猫に名前をつけすぎると

 十年ばかり前だったか、立ち寄った本屋の新刊コーナーに、「猫に名前をつけすぎると」という本を見つけた。思わず手が伸びたが、その頃は、猫本というだけで手当たり次第に買い漁って、その結果、たいして良い出来ともいえないものにもいくつか当たって、いささか食傷気味になっていたから、伸ばしかけた手を引っ込めて、中も見ずにその場を去った。だから、猫に名前をつけすぎるといったいどうなるのか、わからずじまいであった。
 その本のことを、なぜか、最近思い出した。十年経って、猫に名前をつけすぎたらどうなるのか気になって、あの時、買っておけばよかったと思った。ネット書店で調べてみたら、著者は阿部昭、知らなかったのだけれど、きれいな文章を書く人だそうである。「猫に名前をつけすぎると」は品切れ、重版未定の状態で、いよいよ、十年前に買わなかったことを後悔した。
 猫が別名を持つことは、特に外飼いの場合では、そうめずらしいことではない。家ではミミちゃんでも、通い先の別宅ではタマちゃん、通りの向こうの顔馴染みの店ではミケちゃん、というふうである。

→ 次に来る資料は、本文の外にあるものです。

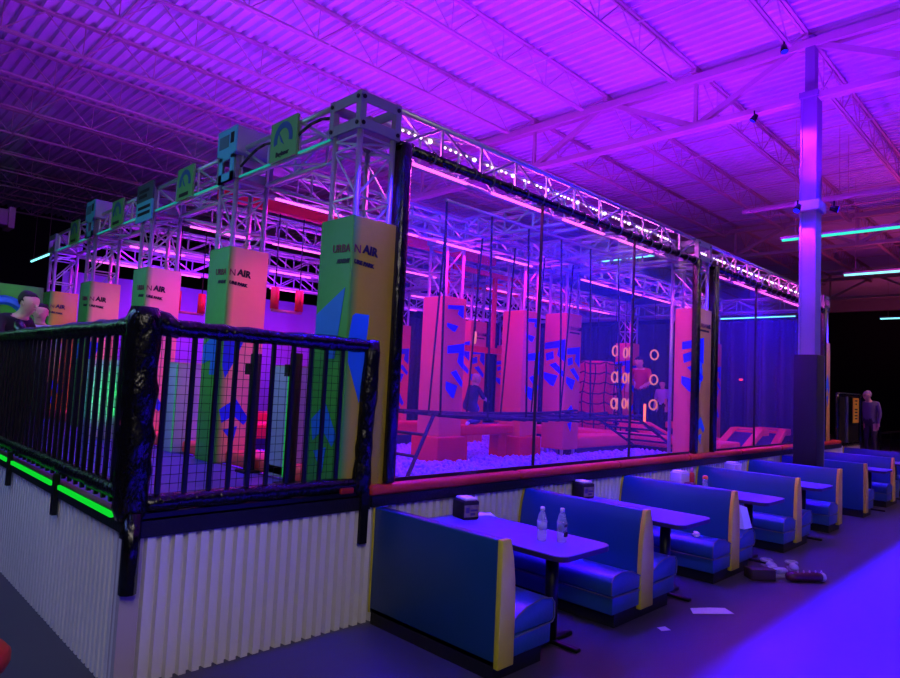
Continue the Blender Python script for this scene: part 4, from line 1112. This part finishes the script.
kneel = stand(pelvis=(0,0,.42), spine=(.05,0,.56), chest=(.12,0,.76), neckbase=(.15,0,.89), neck=(.17,0,.94), jaw=(.21,0,.985), head=(.20,0,1.07), crown=(.195,0,1.12),
            sh_l=(.12,.15,.83), sh_r=(.12,-.15,.83), el_l=(.22,.20,.62), el_r=(.24,-.20,.62), wr_l=(.42,.12,.60), wr_r=(.42,-.12,.58),
            hip_l=(.0,.09,.40), hip_r=(.0,-.09,.40), kn_l=(.36,.10,.36), kn_r=(.22,-.10,.08), an_l=(.22,.10,.09), an_r=(-.14,-.1,.07), toe_l=(.37,.11,.035), toe_r=(-.20,-.1,.035))
person('person', 'child in dark top with long hair crouching on the red beam in the pit', (7.2, 6.72, 1.305), .0, kneel, [teal_dark, jean, skin_m, white_shoe], {}, M('fair_hair', '#c89a8a', .7), (1,0,-.1), .66, 'long')
bow = stand(spine=(.03,0,1.12), chest=(.08,0,1.32), neckbase=(.13,0,1.45), neck=(.16,0,1.5), jaw=(.21,0,1.53), head=(.23,0,1.62), crown=(.235,0,1.67), sh_l=(.08,.19,1.39), sh_r=(.08,-.19,1.39),
            el_l=(.16,.26,1.13), el_r=(.16,-.26,1.13), wr_l=(.38,.2,1.06), wr_r=(.38,-.2,1.0))
person('person', 'staff member in a red tee and dark trousers standing behind the yellow rings', (15.0, 8.1, .955), 3.3, bow, [red_shirt, dark_jean, skin_m, shoe_m], {}, hair_dark, (1,0,-.3), 1.08)
tag(MB().box(14.42, 14.46, 7.68, 7.72, 1.2, 1.65).build('light_wand', led_wand), 'glowing orange-red light wand hanging by the staff member', 'wand')
person('person', 'child in a pale violet tee standing right of the staff member', (15.62, 7.85, .955), 3.2, stand(), [lilac, dark_jean, skin_m, shoe_m], {}, hair_dark, (1,0,-.2), .74)
person('person', 'grey-haired person in a grey jacket standing beyond the gate at the far right', (20.6, 4.32, .52), 2.7,
       stand(spine=(.02,0,1.12), chest=(.03,0,1.34), neckbase=(.07,0,1.46), neck=(.10,0,1.51), jaw=(.14,0,1.55), head=(.15,0,1.64), crown=(.145,0,1.69)), [grey_hood, grey_trouser, skin_m, shoe_m], {'fore': 0}, hair_grey, (1,0,-.35), 1.0)

# red stool parts (placed last so the seat sits on the leg)
st = [o for o in bpy.data.objects if o.name == 'round_stool'][0]
MB().lathe([(.02,.50),(.19,.50),(.205,.53),(.205,.57),(.18,.60),(.02,.61)], n=24).build('seat', red_vinyl, st, True)
MB().bar((0,0,.02), (0,0,.50), .03, 12).build('leg', black_metal, st, True)
MB().lathe([(.02,.0),(.16,.0),(.15,.02),(.02,.03)], n=20).build('foot', black_metal, st, True)

# ------------------------------------------------------------------ light
def spot(name, loc, to, col, power, ang, blend=.6, r=.15, square=False):
    l = bpy.data.lights.new(name, 'SPOT'); l.color = lin(col)[:3]; l.energy = power; l.spot_size = math.radians(ang); l.spot_blend = blend; l.shadow_soft_size = r; l.use_square = square
    o = bpy.data.objects.new(name, l); C.objects.link(o); o.location = loc
    o.rotation_euler = (0, 0, 0) if square else (Vector(to)-Vector(loc)).to_track_quat('-Z', 'Y').to_euler(); return o
def area(name, loc, to, col, power, sx, sy, spread=180):
    l = bpy.data.lights.new(name, 'AREA'); l.shape = 'RECTANGLE'; l.size = sx; l.size_y = sy; l.color = lin(col)[:3]; l.energy = power; l.spread = math.radians(spread)
    o = bpy.data.objects.new(name, l); C.objects.link(o); o.location = loc
    d = Vector(to)-Vector(loc); z = -d.normalized(); xa = Vector((1,0,0)) if abs(z.x) < .9 else Vector((0,1,0)); xa = (xa - z*xa.dot(z)).normalized(); ya = z.cross(xa)
    o.rotation_euler = Matrix((xa, ya, z)).transposed().to_euler(); return o
VIO = '#8a0cff'
# wash lights on top of the truss frame, pointing up at the roof
for x, p in ((4.5, 520), (7.5, 620), (11, 520), (14.5, 330)):
    for y, k in ((5.3, 1.0), (9.5, .8), (13, .35)):
        spot('truss_uplight', (x, y, 4.35), (x, y-.6, 8.2), VIO, p*k, 165, .9, .3)
spot('hall_uplight', (8, 0, 4.5), (8, 0, 8.2), VIO, 380, 165, .9, .3)
spot('hall_uplight', (13, 0.5, 4.5), (13, .5, 8.2), VIO, 260, 165, .9, .3)
spot('hall_uplight', (19, 3, 4.5), (19, 3, 8.2), '#d02cb8', 360, 165, .9, .3)
spot('hall_uplight', (26, 5, 4.5), (26, 5, 8.2), '#d83c98', 270, 165, .9, .3)
spot('hall_uplight', (37, 7, 4.5), (39, 7, 8.2), '#d84c90', 190, 165, .9, .3)
spot('hall_uplight', (2, 18, 4.5), (2, 18, 8.2), '#9a20f0', 60, 165, .9, .3)
# LED bars below each truss row
MAG = '#f010c4'
for y, p in ((4.35, 24), (6.45, 46), (8.7, 54), (10.95, 52), (13.1, 40)):
    for x in (6.2, 12.5):
        area('truss_led_light', (x, y, 3.80), (x, y, 0), MAG if x < 10 else '#e010c4', p*(1 if x < 10 else .6), 5.4, .12)
for y in (6.45, 8.7, 10.95, 13.1):
    for x in (6.2, 12.5): area('truss_glow_light', (x, y, 3.72), (x, y, 4.2), '#c030ff', 34, 5.2, .06)
for x, y, p in ((5, 5.3, 130), (8, 5.6, 130), (11, 5.6, 90), (6, 9.7, 90), (4.5, 12, 60)):
    spot('pit_blue_light', (x, y, 3.85), (x, y, .8), '#2408ff', p*4, 110, .7, .1)
# pink cans turned on the front of each lane tower
for y, p in ((6.22, 38), (8.46, 30), (10.75, 22), (12.95, 16)):
    spot('lane_can_light', (4.0, y-1.25, 3.8), (3.2, y, 2.0), '#ff4a78' if y < 9 else '#ffb09c', p*1.5, 60, .8, .08)
area('violet_side_light', (6, 11.9, 3.8), (6, 14.2, 2.4), '#7a10ff', 160, 5, .3)
area('violet_side_light', (4.6, 7.4, 3.8), (4.6, 7.4, 0), '#8a30ff', 60, 2.2, .2)
spot('column_lamp_light', (10.9, 2.9, 5.3), (11.6, 3.3, 6.6), '#7a10ff', 420, 90, .6, .05)  # added to brighten the upper shaft; no fixture at this point
# blue bars along the outside of the front truss wash the booths
area('booth_wash_light', (7.5, 4.02, 3.80), (7.5, 3.5, .7), '#2a0cff', 270, 9, .08, 75)
area('booth_wash_light', (14, 4.02, 3.80), (14, 3.5, .7), '#2a0cff', 150, 4, .08, 75)
spot('column_lamp_light', (11.36, 3.42, 5.0), (11.56, 3.33, 3.2), '#7010ff', 800, 90, .6, .05)
spot('column_lamp_light', (10.9, 3.6, 6.6), (11.56, 3.33, 5.4), '#6a10ff', 420, 110, .6, .05)
# blacklight flood over the open floor; added unseen hoods are shaped to cut the pool's straight edge
for fx, lab in ((6.2, 'nearer of two added unseen black hoods shaping the floor flood light'), (10.8, 'farther of two added unseen black hoods shaping the floor flood light')):
    t = thing('flood_hood', lab, 'lamp', (fx, -4.6, 6.5), 'added hoods over the open floor')
    MB().box(-.46, .46, .50, .52, -.50, .30).build('hood_blade', black_metal, t)
    MB().box(-.46, -.44, -.3, .50, -.50, .30).build('hood_blade', black_metal, t)
    MB().box(.44, .46, -.3, .50, -.50, .30).build('hood_blade', black_metal, t)
    MB().box(-.46, .46, -.3, .22, -.50, -.48).build('hood_blade', black_metal, t)
    MB().box(-.46, .46, -.32, -.3, -.50, .30).build('hood_blade', black_metal, t)
    MB().box(-.46, .46, -.32, .52, .3, .35).build('housing', black_metal, t)
    hb = MB()
    for x in (-.3, .3): hb.bar((x, .1, .35), (x, .1, 1.7), .015, 5)
    hb.build('hanger', black_metal, t)
    spot('floor_flood', (fx, -4.6, 6.5), (fx, -1.0, 0), '#2a06ff', 90000, 150, .15, .008)
# dim house light
area('house_light', (-1.0, -1.8, 5.2), (2.6, 4, .6), '#fff2e6', 52, 3, 3, 105)
area('house_light', (4, -1.0, 7.2), (9.5, 4, 2.0), '#ffdca8', 24, 2, 2, 60)
area('house_light', (18, -2, 6.2), (16, 3, 0), '#ffc090', 80, 2, 2, 100)
area('left_hall_light', (-2.5, 7, 5), (1.4, 6, .4), '#7890ff', 72, 3, 3, 120)
area('entry_light', (.4, 8, 3.2), (3, 8, 3.4), '#90f8d8', 26, 7, .4)
area('landing_light', (2.1, 9, 3.7), (2.1, 9, 0), '#6a58ff', 26, .3, 8)
spot('landing_fill', (2.6, 7.6, 4.0), (2.0, 9.6, 2.3), '#ffc8ff', 30, 50, .5, .1)  # added fill for the two people on the landing, no fixture
spot('green_pin', (2.3, 7.6, 1.05), (2.7, 8.85, 1.6), '#18ff40', 160, 34, .5, .05)
# pink wash inside the front trusses, blue cans on the second row, added fill spots on the people
area('truss_inner_light', (6.3, 4.42, 4.14), (6.3, 4.18, 3.95), '#ff50f4', 60, 5.4, .04)
area('truss_inner_light', (12.6, 4.42, 4.14), (12.6, 4.18, 3.95), '#ff40d0', 50, 5.4, .04)
for x, y in ((5.9, 6.1), (8.9, 6.0), (12.6, 6.0)): spot('truss_blue_can', (x, y, 3.6), (x+.2, y+.4, 4.1), '#1418ff', 60, 110, .6, .05)
spot('vinyl_veil_fill', (5.2, 2.2, 6.9), (6.3, 4.15, 3.7), '#2008ff', 2400, 40, .8, .05)  # added blue spots lay a veil on the upper vinyl; no lamp hangs here
spot('vinyl_veil_fill', (10.6, 2.4, 6.9), (11.9, 4.15, 3.7), '#2008ff', 1300, 36, .8, .05)
spot('banner_fill', (1.6, 12.2, 3.9), (2.0, 14, 2.6), '#d0ffc8', 55, 70, .6, .05)  # added fill so the banner reads green
spot('child_fill', (7.6, 6.0, 3.7), (7.3, 6.75, 1.7), '#c8a0ff', 24, 28, .5, .05)  # added to lift the dark crouching child, no fixture
spot('staff_fill', (14.2, 7.2, 3.8), (15.1, 8.0, 2.0), '#ff6068', 34, 36, .5, .05)  # added fill on the staff member, not a lane lamp
spot('gate_fill', (20.5, 2.2, 6.0), (20.6, 4.6, 1.6), '#ffc0a8', 160, 45, .6, .1)  # added warm fill for the person beyond the gate
w = bpy.data.worlds.new('world'); S.world = w; w.use_nodes = True
w.node_tree.nodes['Background'].inputs[0].default_value = lin('#5a30a0'); w.node_tree.nodes['Background'].inputs[1].default_value = .012
S.view_settings.view_transform = 'Standard'; S.view_settings.look = 'None'; S.view_settings.gamma = 1; S.view_settings.exposure = 0; S.view_settings.use_curve_mapping = False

 完全室内飼いの猫でも、家の者によって呼び名が違うことがあって、実家のデビンちゃんも、父には「ぷーちゃん」、「ぷーちん」などと呼ばれている。駆け出したり椅子から飛び降りたりするときに、気合が入るのか、よくデビンちゃんは「ぷう」という声を漏らすのである。
 我が家では、まだ言葉の上手く喋れない息子が、最近、みゆちゃんのことを「みんま」と呼ぶようになった。自分のことだとわかっているのかわかっていないのか、「みんま、みんま」と慕ってくる息子に、ともかくみゆちゃんは目を細めて応じている。